His second record, last year's "Home Stretch," boldly fills in the absent left hand of Mozart's "Coronation" Concerto and also offers up a 14-minute "Paraphrase on Themes of Brian Eno."
It is a résumé that made Andres a logical choice to be part of Liquid Music, sponsored by the St. Paul Chamber Orchestra to expand the boundaries of classical music composition and performance. On Friday and Saturday nights, he will unveil his new "Work Songs" cycle, composed for a group of handpicked fellow singer-songwriters, in the Music Room at the SPCO Center.
Phone conversations with Andres' collaborators reveal that his keen aesthetic sense extends beyond his music and is an integral part of his surroundings, his habits, his entire mien. Becca Stevens met Andres when they both participated in a project by jazz pianist Brad Mehldau at Carnegie Hall three years ago. She said his small Brooklyn apartment "is set up in such an inviting way that it would make you get up every morning and just want to write."

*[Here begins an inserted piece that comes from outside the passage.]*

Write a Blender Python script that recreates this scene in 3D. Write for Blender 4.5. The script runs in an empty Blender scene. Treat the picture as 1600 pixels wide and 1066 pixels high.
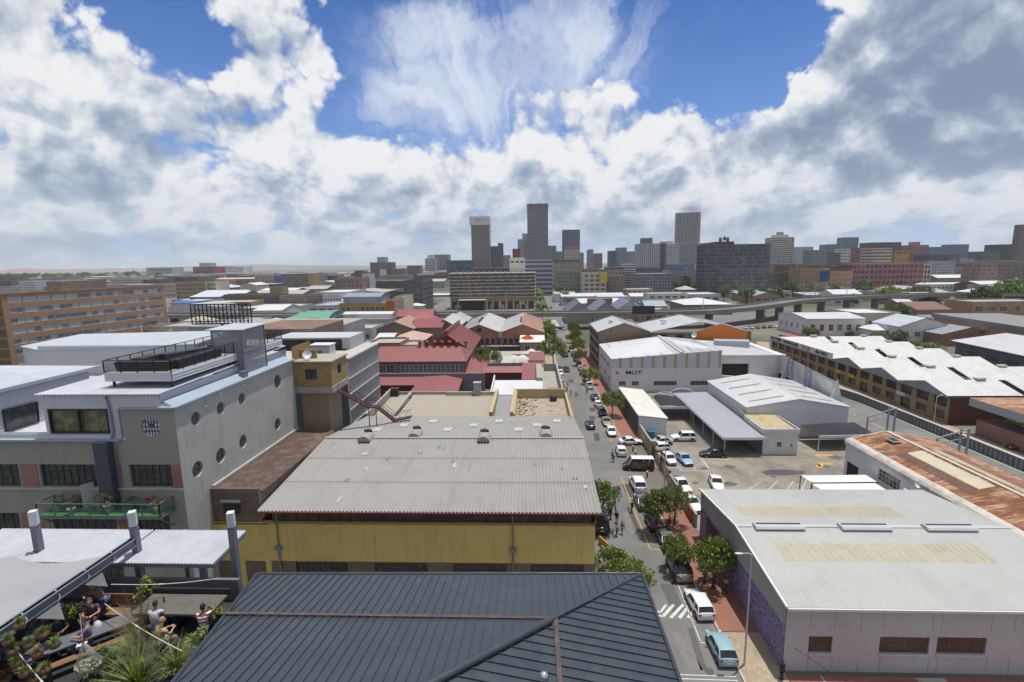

Other friends rave about the care and ingenuity he invests in his cooking. Since he left Yale and realized "it was time to enter the adult world," he has also become something of a fashion plate.
Above all, however, the people who will join Andres onstage in St. Paul marvel over his even-tempered self-assurance. "He is one of the least neurotic people I have ever encountered in the arts, so calming and reassuring to be around," said Gabriel Kahane, a singer-songwriter who first collaborated with Andres on an Ives-related program at the 2011 Ecstatic Music Festival.
"Timo projects serenity in an incredible way," agreed Ted Hearne, a longtime soulmate since their days together at Yale, who will become professor of composition at the University of Southern California later this year. "While everybody is getting outraged over someone at the Guardian trashing Ravel, or something, Timo understands it's more important to eat good food, love each other, have hobbies. For composers, who can be really insecure, that's so important."
Not surprisingly, this outlook is readily apparent in the seamless grace and organization of Andres' music, which can glide into gorgeous crescendos and blend tradition and unpredictable refinement in a manner that feels both alert and grounded.